1911 Encyclopædia Britannica/Phenacite
PHENACITE, a mineral consisting of beryllium orthosilicate, Be2SiO4, occasionally used as a gem-stone. It occurs as isolated crystals, which are rhombohedral with parallel-faced hemihedrism, and are either lenticular or prismatic in habit: the lenticular habit is determined by the development of faces of several obtuse rhombohedra and the absence of prism faces (the accompanying figure is a plan of such a crystal viewed along the triad, or principal, axis). There is no cleavage, and the fracture is conchoidal. The hardness is high, being 712 – 8; the specific gravity is 2·98. The crystals are sometimes perfectly colourless and transparent, but more often they are greyish or yellowish and only translucent; occasionally they are pale rose-red. In general appearance the mineral is not unlike quartz, for which indeed it had been mistaken; on this account it was named, by N. Nordenskiöld in 1833, from Gr. φέναξ (a deceiver).
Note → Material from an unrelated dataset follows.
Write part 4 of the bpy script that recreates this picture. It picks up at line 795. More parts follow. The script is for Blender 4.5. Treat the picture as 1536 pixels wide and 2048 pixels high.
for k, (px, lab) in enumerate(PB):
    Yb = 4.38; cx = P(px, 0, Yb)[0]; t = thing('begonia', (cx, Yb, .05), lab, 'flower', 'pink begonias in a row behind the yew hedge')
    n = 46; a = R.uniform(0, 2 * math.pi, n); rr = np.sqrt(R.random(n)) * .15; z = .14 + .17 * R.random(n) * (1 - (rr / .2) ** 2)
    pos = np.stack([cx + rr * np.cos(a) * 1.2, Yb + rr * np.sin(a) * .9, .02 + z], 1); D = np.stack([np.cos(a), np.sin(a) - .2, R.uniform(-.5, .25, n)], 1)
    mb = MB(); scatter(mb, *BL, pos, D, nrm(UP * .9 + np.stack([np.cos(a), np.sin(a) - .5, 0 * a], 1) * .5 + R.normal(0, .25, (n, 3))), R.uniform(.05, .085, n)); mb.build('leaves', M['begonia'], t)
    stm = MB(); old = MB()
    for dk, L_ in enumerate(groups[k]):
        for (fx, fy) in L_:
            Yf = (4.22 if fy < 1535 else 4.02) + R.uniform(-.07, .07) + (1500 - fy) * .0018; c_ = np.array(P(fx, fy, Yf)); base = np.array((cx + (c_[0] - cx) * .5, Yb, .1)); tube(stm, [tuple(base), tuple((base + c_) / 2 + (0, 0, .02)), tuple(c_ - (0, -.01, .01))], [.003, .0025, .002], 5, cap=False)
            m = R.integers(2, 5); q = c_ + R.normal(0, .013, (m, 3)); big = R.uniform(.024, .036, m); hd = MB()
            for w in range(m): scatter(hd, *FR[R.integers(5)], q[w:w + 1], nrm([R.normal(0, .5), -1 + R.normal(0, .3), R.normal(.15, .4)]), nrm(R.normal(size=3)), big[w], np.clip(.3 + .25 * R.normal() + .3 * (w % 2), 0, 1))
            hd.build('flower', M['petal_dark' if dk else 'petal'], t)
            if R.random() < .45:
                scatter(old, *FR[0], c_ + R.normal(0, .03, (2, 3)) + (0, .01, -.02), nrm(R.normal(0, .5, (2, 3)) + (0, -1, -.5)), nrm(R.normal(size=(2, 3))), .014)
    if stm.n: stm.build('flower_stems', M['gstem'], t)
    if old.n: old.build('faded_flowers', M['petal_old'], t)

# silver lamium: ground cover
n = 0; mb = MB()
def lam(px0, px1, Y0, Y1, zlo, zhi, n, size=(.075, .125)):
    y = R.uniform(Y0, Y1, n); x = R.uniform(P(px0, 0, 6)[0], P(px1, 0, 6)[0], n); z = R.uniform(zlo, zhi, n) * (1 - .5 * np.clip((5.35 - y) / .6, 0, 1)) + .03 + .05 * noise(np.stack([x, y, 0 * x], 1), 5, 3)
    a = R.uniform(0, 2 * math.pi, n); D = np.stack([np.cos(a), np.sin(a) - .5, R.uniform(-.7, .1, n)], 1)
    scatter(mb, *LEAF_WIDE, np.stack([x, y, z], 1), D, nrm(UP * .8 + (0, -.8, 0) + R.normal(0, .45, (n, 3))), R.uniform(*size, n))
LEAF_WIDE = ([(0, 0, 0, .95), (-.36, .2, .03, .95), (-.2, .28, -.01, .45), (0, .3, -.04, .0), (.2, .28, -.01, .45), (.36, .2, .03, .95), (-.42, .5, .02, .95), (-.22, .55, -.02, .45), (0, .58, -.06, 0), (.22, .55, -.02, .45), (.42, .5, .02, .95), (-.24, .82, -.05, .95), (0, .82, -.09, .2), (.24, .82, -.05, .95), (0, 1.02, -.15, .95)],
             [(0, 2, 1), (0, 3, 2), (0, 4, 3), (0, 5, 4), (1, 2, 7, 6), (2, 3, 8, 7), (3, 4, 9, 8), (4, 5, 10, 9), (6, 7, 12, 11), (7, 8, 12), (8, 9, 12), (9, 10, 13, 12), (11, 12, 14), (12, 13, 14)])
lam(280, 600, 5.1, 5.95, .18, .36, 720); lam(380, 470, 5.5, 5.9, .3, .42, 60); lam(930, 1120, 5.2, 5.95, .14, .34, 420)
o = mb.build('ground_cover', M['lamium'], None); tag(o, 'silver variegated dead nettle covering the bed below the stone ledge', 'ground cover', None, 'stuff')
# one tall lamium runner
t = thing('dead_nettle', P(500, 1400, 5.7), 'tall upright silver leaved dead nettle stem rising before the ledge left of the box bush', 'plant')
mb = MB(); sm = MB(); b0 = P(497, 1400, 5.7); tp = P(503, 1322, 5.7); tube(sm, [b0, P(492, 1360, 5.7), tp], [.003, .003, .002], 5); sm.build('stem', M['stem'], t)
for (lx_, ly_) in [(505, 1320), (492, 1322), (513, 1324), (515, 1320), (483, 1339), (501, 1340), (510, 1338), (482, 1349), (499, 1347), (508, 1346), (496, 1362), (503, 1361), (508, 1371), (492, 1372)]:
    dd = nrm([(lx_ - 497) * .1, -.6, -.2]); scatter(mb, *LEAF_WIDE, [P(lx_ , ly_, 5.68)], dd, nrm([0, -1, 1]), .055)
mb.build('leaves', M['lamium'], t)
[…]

Phenacite has long been known from the emerald and chrysoberyl mine on the Takovaya stream, near Ekaterinburg in the Urals, where large crystals occur in mica-schist. It is also found with topaz and amazon-stone in the granite of the Ilmen mountains in the southern Urals and of the Pike’s Peak region in Colorado. Large crystals of prismatic habit have more recently been found in a felspar quarry at Kragerö in Norway. Framont near Schirmeck in Alsace is another well-known locality. Still larger crystals, measuring 12 in. in diameter and weighing 28 ℔, have been found at Greenwood in Maine, but these are pseudomorphs of quartz after phenacite.
For gem purposes the stone is cut in the brilliant form, of which there are two fine examples, weighing 43 and 34 carats, in the British Museum. The indices of refraction (ω=1·6540, ε=1·6527) are higher than those of quartz, beryl or topaz; a faceted phenacite is consequently rather brilliant and may sometimes be mistaken for diamond. (L. J. S.)